Les enjeux sont évidemment différents, et les deux conflits ne sont pas à proprement parler liés. Mais aux yeux de Michel Liégeois, ce n’est pas du tout par hasard que cette guerre du Haut Karabakh reprenne maintenant. "Les Azéris se sont dit que Russes sont occupés ailleurs, qu’ils ne pourront pas déployer l’énergie politique, diplomatique et encore moins les ressources militaires pour nous empêcher de récupérer ce que l’on veut récupérer, ils y ont donc vu une opportunité d’en tirer bénéfice".

Pourquoi ce conflit ne semble-t-il pas émouvoir beaucoup l’opinion publique internationale ?

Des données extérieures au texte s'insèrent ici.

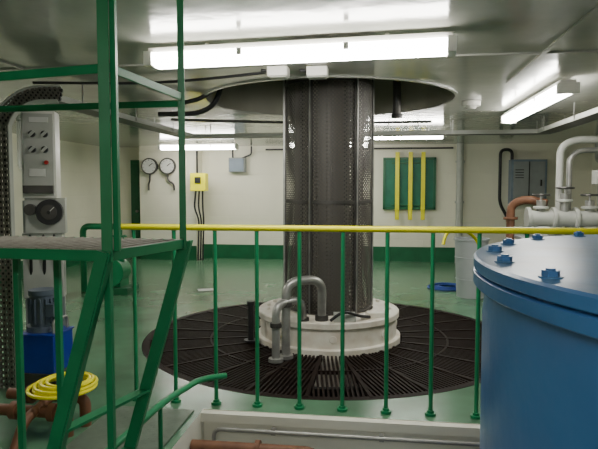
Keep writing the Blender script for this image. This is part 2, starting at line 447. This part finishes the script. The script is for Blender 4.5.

Tout comme le Yémen, le Haut-Karabakh n’est pas un territoire qui évoque beaucoup de choses aux yeux de la population occidentale. "On connaît très mal l’histoire ", explique Michel Liégeois, " il n’y a pas grand-chose qui permette une identification. Il n’y a pas de lien avec la population, pas de monument célèbre, ni même un plat. Et puis il y a la complexité de ce conflit, qui ne peut pas être expliqué en trois minutes. Et puis il y a bien sûr la couverture médiatique. Ce conflit entre l’Arménie et l’Azerbaïdjan n’est pratiquement pas couvert, parce que ça intéresse peu, et parce que c’est complexe, donc tout cela se renforce pour contribuer à cette invisibilisation du conflit. Il suffirait peut-être de quelques images très dures de réfugiés, de civils blessés, d’un événement dramatique avec des caméras au bon endroit pour qu’il y ait un début d’identification du public occidental. Mais ce n’est pas non plus une guerre qui va provoquer beaucoup de victimes civiles. Le territoire sur lequel cela se déroule est essentiellement rural, montagneux, cela concerne quelques villages dont les populations sont évacuées avant que cela commence. On n’est donc pas du tout dans un scénario à la syrienne où des combats se déroulaient dans des villes habitées".

Entretemps, plus de 150 soldats ont perdu la vie depuis lundi soir dans cette reprise d’un conflit méconnu à propos duquel les grands acteurs internationaux appellent désormais "à la retenue et à l’intensification des efforts diplomatiques". Des appels qui ne semblent pas encore avoir été entendus.